We affirm. "Appellate review of small claims matters is limited to a determination of whether 'substantial justice has not been done between the parties according to the rules and principles of substantive law' " (Svensson v Foundation for Long Term Care, Inc., 140 AD3d 1385, 1385 [3d Dept 2016], quoting UCCA 1807; see Palmer v Smiroldo, 153 AD3d 1101, 1102 [3d Dept 2017]). "In applying this standard, only a clearly erroneous determination will be overturned" (Svensson v Foundation for Long Term Care, Inc., 140 AD3d at 1385 [internal quotation marks and citations omitted]; see Pugliatti v Riccio, 130 AD3d 1420, 1421 [3d Dept 2015]). Pertinent here, even in the absence of an enforceable written home improvement contract (see General Business Law § 771), a contractor may nevertheless seek to recover based upon the equitable theory of quantum meruit by demonstrating the "(1) performance of services in good faith, (2) acceptance of services by the person to whom they are rendered, (3) expectation of compensation therefor, and (4) reasonable value of the services rendered" (Grey's Woodworks, Inc. v Witte, 173 AD3d 1322, 1324 [3d Dept 2019] [internal quotation marks and citations omitted]; see Jaeger v Bellavia, 172 AD3d 1501, 1501-1502 [3d Dept 2019]).

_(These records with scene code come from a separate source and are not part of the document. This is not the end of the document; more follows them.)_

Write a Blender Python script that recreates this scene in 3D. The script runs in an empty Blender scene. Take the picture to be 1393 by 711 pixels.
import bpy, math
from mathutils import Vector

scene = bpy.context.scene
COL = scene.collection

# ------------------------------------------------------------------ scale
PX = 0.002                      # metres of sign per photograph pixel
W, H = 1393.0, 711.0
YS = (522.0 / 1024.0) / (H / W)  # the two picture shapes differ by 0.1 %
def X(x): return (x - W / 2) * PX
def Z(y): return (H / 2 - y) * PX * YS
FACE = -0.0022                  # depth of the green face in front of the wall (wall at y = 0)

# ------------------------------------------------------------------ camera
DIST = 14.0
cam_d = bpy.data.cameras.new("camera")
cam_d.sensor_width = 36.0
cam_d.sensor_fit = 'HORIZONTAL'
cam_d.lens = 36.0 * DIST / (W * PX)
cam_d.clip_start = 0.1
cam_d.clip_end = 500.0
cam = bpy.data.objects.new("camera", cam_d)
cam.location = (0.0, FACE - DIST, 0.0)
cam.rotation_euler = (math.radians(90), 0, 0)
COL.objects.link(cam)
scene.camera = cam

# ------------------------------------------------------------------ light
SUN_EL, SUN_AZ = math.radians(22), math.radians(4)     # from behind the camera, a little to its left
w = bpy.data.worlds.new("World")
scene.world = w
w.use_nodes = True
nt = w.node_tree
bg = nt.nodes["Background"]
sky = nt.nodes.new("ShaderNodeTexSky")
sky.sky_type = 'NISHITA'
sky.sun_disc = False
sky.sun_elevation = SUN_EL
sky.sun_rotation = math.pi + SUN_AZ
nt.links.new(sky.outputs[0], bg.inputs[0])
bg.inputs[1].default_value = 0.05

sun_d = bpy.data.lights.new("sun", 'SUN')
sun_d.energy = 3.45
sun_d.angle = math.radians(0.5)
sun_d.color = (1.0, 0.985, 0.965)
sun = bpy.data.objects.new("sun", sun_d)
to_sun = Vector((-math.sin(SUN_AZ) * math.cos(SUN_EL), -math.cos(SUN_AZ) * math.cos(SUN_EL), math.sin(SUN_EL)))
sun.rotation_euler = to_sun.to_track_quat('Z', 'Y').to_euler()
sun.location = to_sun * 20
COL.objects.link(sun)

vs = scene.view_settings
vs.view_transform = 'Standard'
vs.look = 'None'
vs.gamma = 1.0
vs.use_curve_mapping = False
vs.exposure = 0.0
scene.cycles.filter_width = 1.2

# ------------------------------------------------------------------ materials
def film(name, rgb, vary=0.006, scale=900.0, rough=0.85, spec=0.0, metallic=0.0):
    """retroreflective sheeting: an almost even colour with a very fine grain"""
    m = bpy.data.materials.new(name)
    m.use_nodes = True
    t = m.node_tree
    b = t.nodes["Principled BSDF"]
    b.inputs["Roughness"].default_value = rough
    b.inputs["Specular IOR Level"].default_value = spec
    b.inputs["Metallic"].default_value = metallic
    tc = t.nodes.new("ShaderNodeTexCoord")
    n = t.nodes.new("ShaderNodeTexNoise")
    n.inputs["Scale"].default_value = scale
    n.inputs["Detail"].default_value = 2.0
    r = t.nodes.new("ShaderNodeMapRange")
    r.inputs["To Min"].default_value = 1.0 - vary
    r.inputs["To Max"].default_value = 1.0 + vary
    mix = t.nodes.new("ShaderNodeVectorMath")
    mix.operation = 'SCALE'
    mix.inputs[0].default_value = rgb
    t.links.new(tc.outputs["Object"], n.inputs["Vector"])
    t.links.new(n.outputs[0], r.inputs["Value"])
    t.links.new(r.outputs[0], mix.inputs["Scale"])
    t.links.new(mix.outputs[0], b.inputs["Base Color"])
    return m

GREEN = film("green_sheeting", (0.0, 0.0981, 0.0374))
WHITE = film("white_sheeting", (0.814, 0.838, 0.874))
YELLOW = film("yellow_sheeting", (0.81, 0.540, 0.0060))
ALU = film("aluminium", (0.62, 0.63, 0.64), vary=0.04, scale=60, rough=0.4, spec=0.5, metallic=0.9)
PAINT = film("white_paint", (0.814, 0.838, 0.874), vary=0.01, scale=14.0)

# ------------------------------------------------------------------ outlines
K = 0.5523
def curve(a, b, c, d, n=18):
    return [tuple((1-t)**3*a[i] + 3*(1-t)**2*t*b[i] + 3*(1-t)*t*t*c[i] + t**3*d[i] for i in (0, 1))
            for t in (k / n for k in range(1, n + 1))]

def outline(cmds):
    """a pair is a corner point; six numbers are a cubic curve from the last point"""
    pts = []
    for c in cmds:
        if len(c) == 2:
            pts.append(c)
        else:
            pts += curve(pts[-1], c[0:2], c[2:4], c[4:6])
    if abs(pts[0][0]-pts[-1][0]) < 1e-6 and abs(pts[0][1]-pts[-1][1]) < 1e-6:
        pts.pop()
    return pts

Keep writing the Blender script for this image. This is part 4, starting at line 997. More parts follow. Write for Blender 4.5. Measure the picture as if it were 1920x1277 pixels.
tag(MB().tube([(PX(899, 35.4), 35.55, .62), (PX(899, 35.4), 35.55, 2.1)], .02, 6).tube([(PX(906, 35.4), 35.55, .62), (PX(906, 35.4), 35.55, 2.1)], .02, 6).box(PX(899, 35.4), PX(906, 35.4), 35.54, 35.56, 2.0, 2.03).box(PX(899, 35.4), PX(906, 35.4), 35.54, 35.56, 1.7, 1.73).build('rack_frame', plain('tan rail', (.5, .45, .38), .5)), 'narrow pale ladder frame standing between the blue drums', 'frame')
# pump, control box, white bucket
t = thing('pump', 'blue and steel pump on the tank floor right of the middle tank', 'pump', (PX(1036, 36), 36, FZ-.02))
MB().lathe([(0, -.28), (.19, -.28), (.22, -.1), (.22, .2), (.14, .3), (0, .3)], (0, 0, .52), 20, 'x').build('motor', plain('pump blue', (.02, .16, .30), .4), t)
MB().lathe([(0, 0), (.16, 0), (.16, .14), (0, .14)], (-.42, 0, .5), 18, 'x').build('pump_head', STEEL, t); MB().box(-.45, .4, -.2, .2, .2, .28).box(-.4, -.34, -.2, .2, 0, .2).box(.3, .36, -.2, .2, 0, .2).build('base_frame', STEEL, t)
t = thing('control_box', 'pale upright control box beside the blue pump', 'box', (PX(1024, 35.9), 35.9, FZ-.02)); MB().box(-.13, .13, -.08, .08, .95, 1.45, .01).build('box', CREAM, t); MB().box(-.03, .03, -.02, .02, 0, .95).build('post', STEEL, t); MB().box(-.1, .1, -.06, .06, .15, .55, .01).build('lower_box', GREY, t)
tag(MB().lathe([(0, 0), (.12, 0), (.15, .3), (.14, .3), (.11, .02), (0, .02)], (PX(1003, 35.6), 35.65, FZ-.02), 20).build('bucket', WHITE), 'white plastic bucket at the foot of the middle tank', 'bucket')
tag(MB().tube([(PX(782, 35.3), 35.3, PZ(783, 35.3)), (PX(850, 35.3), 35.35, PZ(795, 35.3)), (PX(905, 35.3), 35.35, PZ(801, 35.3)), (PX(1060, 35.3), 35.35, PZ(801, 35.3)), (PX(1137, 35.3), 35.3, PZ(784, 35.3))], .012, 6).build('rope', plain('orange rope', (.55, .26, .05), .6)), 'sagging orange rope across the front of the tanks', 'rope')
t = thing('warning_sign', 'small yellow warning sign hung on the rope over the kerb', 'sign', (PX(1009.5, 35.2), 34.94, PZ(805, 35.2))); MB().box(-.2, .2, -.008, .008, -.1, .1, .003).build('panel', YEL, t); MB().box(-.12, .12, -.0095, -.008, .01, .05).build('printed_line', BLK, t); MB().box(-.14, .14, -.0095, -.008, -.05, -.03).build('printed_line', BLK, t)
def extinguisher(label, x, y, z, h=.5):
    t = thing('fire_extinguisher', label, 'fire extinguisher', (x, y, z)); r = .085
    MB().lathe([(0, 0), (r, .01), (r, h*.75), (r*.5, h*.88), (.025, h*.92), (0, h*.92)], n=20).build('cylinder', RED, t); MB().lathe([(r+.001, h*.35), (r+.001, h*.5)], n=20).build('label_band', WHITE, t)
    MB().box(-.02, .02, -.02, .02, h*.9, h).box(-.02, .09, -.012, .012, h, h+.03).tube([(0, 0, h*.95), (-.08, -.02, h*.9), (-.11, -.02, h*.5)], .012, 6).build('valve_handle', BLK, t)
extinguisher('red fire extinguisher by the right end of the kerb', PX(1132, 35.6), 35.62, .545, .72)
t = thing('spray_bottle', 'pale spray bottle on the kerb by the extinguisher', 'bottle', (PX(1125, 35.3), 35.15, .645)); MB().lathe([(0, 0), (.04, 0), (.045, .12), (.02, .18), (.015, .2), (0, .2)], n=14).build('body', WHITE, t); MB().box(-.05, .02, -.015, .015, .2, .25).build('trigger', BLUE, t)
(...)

Despite uncontroverted record evidence demonstrating plaintiffs' failure to execute a written home improvement contract in compliance with General Business Law § 771, the trial testimony and supporting documentation reflect that defendant hired plaintiffs to perform electrical services integral to the construction of a pool on her property, and that work was performed pursuant to that request. "In a small claims action, the reasonable value of services . . . may be established by 'an itemized bill or invoice, receipted or marked paid' " (Skinner v Crandall, 140 AD3d 1215, 1216 [3d Dept 2016] [brackets omitted], quoting UCCA 1804). In finding in favor of plaintiffs, City Court relied upon plaintiffs' submission of several itemized invoices, as well as photographic evidence of the work performed and the respective testimony of multiple witnesses concerning applicable labor rates [*2]and the cost of materials. Nevertheless, in consideration of the undisputed evidence of plaintiffs' premature approval of the necessary inspection of certain aspects of the electrical component of the project, resulting in defendant incurring costs to remedy that failure, defendant was awarded $1,000 in damages. Defendant's unsupported assertion that the parties had initially verbally agreed upon an estimate of $2,300 for plaintiffs' services merely presented a credibility issue for the court to resolve (see Stein v Anderson, 123 AD3d 1322, 1323 [3d Dept 2014]). Notably, the record reflects that defendant paid plaintiffs $1,700 following the first phase of the project and that she later attempted to pay plaintiffs an additional $2,106, which would have resulted in a total of $3,806 in payments had the second payment not been returned pending resolution of plaintiffs' claim. In view of the foregoing, the determination awarding plaintiffs a net recovery of $4,000 was not clearly erroneous and County Court properly affirmed the judgment of City Court (see UCCA 1804, 1807; see also Skinner v Crandall, 140 AD3d at 1216; DeLeon v Kalil, 126 AD3d 1155, 1155-1156 [3d Dept 2015]; Stein v Anderson, 123 AD3d at 1323). Defendant's remaining contentions, to the extent not expressly addressed, have been considered and found to be unpersuasive.

Lynch, Reynolds Fitzgerald, Ceresia and Powers, JJ., concur.

ORDERED that the order is affirmed, without costs.